▶
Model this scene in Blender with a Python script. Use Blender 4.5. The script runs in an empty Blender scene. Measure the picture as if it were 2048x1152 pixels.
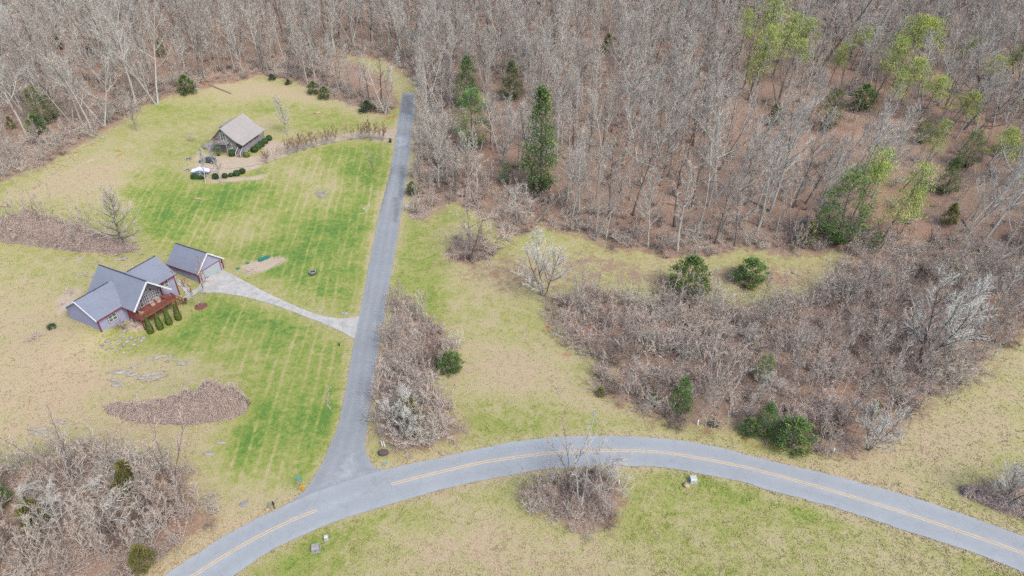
import bpy, math, random
import numpy as np
from mathutils import Vector, Matrix

# ------------------------------------------------------------------ camera, light, exposure
S = bpy.context.scene
COL = S.collection
R = math.radians
FPX, PITCH, CAMH = 1366.0, R(34), 82.0
cam_data = bpy.data.cameras.new('camera')
cam = bpy.data.objects.new('camera', cam_data)
COL.objects.link(cam)
cam.location = (0, 0, CAMH)
cam.rotation_euler = (R(90) - PITCH, 0, 0)
cam_data.sensor_width = 36
cam_data.lens = 36 * FPX / 2048
cam_data.clip_start = 1
cam_data.clip_end = 8000
S.camera = cam

W = bpy.data.worlds.new('World')
S.world = W
W.use_nodes = True
wn = W.node_tree
sky = wn.nodes.new('ShaderNodeTexSky')
sky.sky_type = 'NISHITA'
sky.sun_disc = False
sky.sun_elevation = R(50)
sky.sun_rotation = R(140)
sky.air_density = 1.0
sky.dust_density = 3.0
sky.ozone_density = 1.0
bg = wn.nodes['Background']
bg.inputs['Strength'].default_value = 0.15
wn.links.new(sky.outputs[0], bg.inputs[0])

sun_data = bpy.data.lights.new('sun', 'SUN')
sun_data.energy = 1.5
sun_data.angle = R(22)
sun_data.color = (1.0, 0.965, 0.92)
sun = bpy.data.objects.new('sun', sun_data)
COL.objects.link(sun)
# sun behind thin cloud, behind the camera and to its right, 50 degrees high
sun.rotation_euler = (R(40), 0, R(40))
sun.location = (0, 0, 200)

S.view_settings.view_transform = 'Standard'
S.view_settings.look = 'None'
S.view_settings.gamma = 1
S.view_settings.exposure = 1.35
S.cycles.use_denoising = False
S.cycles.max_bounces = 4
S.cycles.diffuse_bounces = 3
S.cycles.glossy_bounces = 2

rnd = random.Random(7)
nrg = np.random.default_rng(11)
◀
**THE EXERCISE:** Begin at the first line of the data above and repeat each line exactly, stopping after the line containing "S.cycles.glossy_bounces = 2". Omit the pictures.

**COMPLETE OUTPUT:**
Model this scene in Blender with a Python script. Use Blender 4.5. The script runs in an empty Blender scene. Measure the picture as if it were 2048x1152 pixels.
import bpy, math, random
import numpy as np
from mathutils import Vector, Matrix

# ------------------------------------------------------------------ camera, light, exposure
S = bpy.context.scene
COL = S.collection
R = math.radians
FPX, PITCH, CAMH = 1366.0, R(34), 82.0
cam_data = bpy.data.cameras.new('camera')
cam = bpy.data.objects.new('camera', cam_data)
COL.objects.link(cam)
cam.location = (0, 0, CAMH)
cam.rotation_euler = (R(90) - PITCH, 0, 0)
cam_data.sensor_width = 36
cam_data.lens = 36 * FPX / 2048
cam_data.clip_start = 1
cam_data.clip_end = 8000
S.camera = cam

W = bpy.data.worlds.new('World')
S.world = W
W.use_nodes = True
wn = W.node_tree
sky = wn.nodes.new('ShaderNodeTexSky')
sky.sky_type = 'NISHITA'
sky.sun_disc = False
sky.sun_elevation = R(50)
sky.sun_rotation = R(140)
sky.air_density = 1.0
sky.dust_density = 3.0
sky.ozone_density = 1.0
bg = wn.nodes['Background']
bg.inputs['Strength'].default_value = 0.15
wn.links.new(sky.outputs[0], bg.inputs[0])

sun_data = bpy.data.lights.new('sun', 'SUN')
sun_data.energy = 1.5
sun_data.angle = R(22)
sun_data.color = (1.0, 0.965, 0.92)
sun = bpy.data.objects.new('sun', sun_data)
COL.objects.link(sun)
# sun behind thin cloud, behind the camera and to its right, 50 degrees high
sun.rotation_euler = (R(40), 0, R(40))
sun.location = (0, 0, 200)

S.view_settings.view_transform = 'Standard'
S.view_settings.look = 'None'
S.view_settings.gamma = 1
S.view_settings.exposure = 1.35
S.cycles.use_denoising = False
S.cycles.max_bounces = 4
S.cycles.diffuse_bounces = 3
S.cycles.glossy_bounces = 2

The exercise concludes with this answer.